When we launched, it was underwhelming. Money came in, but it really made us review what our core assumptions about user behavior were. We thought that there was some degree of altruism or super fandom that could be expressed through this type of feature, but it didn’t materialize in the volume we wanted. Every now and again, there would be this weird spike of supporters’ activity. People would come back, and all of a sudden, they’d be supporting a lot. We didn’t know why it was happening in spikes like that.
After looking at it, we realized people were supporting themselves. There is a section of our Discover page that shows the most supported projects, so people would pay to get on the homepage through that. It was like an ad campaign, and that eventually informed our Boost feature. Boost is essentially an ad unit in the second spot after a queue finishes that artists can bid on. It targets their music toward receptive listeners.
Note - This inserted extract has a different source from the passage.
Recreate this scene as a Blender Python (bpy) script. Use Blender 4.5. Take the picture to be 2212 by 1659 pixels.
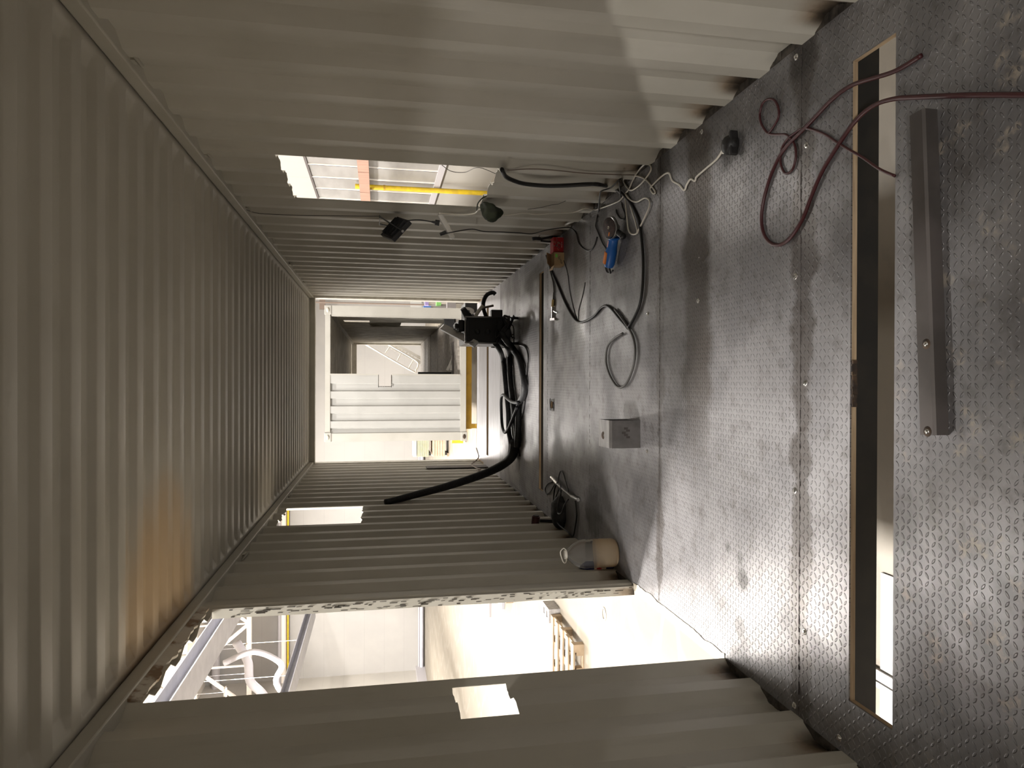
import bpy, bmesh, math, random
from mathutils import Vector, Matrix, noise
random.seed(7)
PI = math.pi
SC = bpy.context.scene
COL = SC.collection
for o in list(bpy.data.objects): bpy.data.objects.remove(o)

# ------------------------------------------------------------------ camera (photo is turned on its side)
FPX = 1508.0
CXP, CYP = 1106.0, 829.5
Fw = Vector((818-CXP, -(821.5-CYP), -FPX)).normalized()       # world +Y in camera axes
Dn = Vector((7894.0, -14.5, -FPX)); Dn = (Dn - Dn.dot(Fw)*Fw).normalized()
Yc = Fw; Zc = -Dn; Xc = Yc.cross(Zc)
RM = Matrix((Xc, Yc, Zc))                                      # camera -> world
CAM = Vector((0, 0, 1.449))
cam = bpy.data.cameras.new('camera'); camo = bpy.data.objects.new('camera', cam); COL.objects.link(camo)
camo.matrix_world = Matrix.Translation(CAM) @ RM.to_4x4()
cam.sensor_fit = 'HORIZONTAL'; cam.sensor_width = 36.0; cam.lens = 36.0*FPX/2212.0
cam.clip_start = 0.05; cam.clip_end = 200
SC.camera = camo
def ray(px, py): return RM @ Vector((px-CXP, -(py-CYP), -FPX))
def PZ(px, py, z=0.0): d = ray(px, py); return CAM + d*((z-CAM.z)/d.z)
def PX(px, py, x): d = ray(px, py); return CAM + d*((x-CAM.x)/d.x)
def PY(px, py, y): d = ray(px, py); return CAM + d*((y-CAM.y)/d.y)

# ------------------------------------------------------------------ world, exposure, lamps
SC.view_settings.view_transform = 'Standard'; SC.view_settings.look = 'None'
SC.view_settings.gamma = 1.0; SC.view_settings.use_curve_mapping = False
SC.view_settings.exposure = -0.18
W = bpy.data.worlds.new('world'); SC.world = W; W.use_nodes = True
W.node_tree.nodes['Background'].inputs[0].default_value = (1.0, .93, .82, 1)
W.node_tree.nodes['Background'].inputs[1].default_value = 0.15
LAMP_Z = 7.4
LAMP_XS = (-13.0, -4.3, 2.6)
LAMP_YS = [-14.0, -9.3, -3.6, 1.1, 5.8, 10.5, 15.2, 19.9, 24.6, 29.3, 34.0]
def lamp_power(x, y):
    if y < -5: return ({-13.0: 300.0, -4.3: 1500.0, 2.6: 260.0}[x] if y > -12 else 60.0)
    if x == -4.3 and y in (5.8, 1.1): return 2400.0 if y > 3 else 900.0
    if x > 0: return 50.0 if y < 6 else (150.0 if y < 10 else 330.0)
    return 350.0 if y < 9 else (750.0 if y < 18 else 1500.0)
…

If we had gotten crickets, we might’ve just said, “We’re wrong about this.” We could have tinkered with it, but eventually backed off of it. In this case, there was smoke, we just didn’t know where the fire was. And when we found the fire, we built an entirely new feature around it. It was huge. This is why it’s so important when you roll something out to make it measurable and give it its due time in examining it.
I find that when a marketplace fails, it’s usually because the two parties don’t have a ton to do with each other. At Cymbal, we couldn’t create strong enough relationships between the users who were there. Users were incompatibly different because what made those social interactions valuable to them was absent and hard to establish. We experimented with a ton of different ways, but it didn’t stick.
On a streaming service, however, an artist and the listener are two sides of the same coin in terms of what they want. The listener wants to find music they want to listen to, and the artist wants people to listen to their music, and so they meet in a place where, if they’re both matched well, they’re super happy. The ultimate job of the streaming service is to create matches and connect those parties.
I would always take hard empiricism over speed, because I’ve been in situations where I was running very fast, but in the wrong direction. The only way that you can know if you’re going the wrong way is through experimentation.
I’m definitely a maximalist when it comes to measuring things, and I think that there is a granularity. Sometimes, it reveals truths about your users that a competitor of yours can only get through running the same tests on the same users. And every time you run a test, you refine and sharpen the image of your users. If you’re thoughtful about it, you can build things better for them.
My philosophy is to take things one day at a time, and if each one of those days, you’re fundamentally testing something and surfacing a truth about your user, you save time in the future.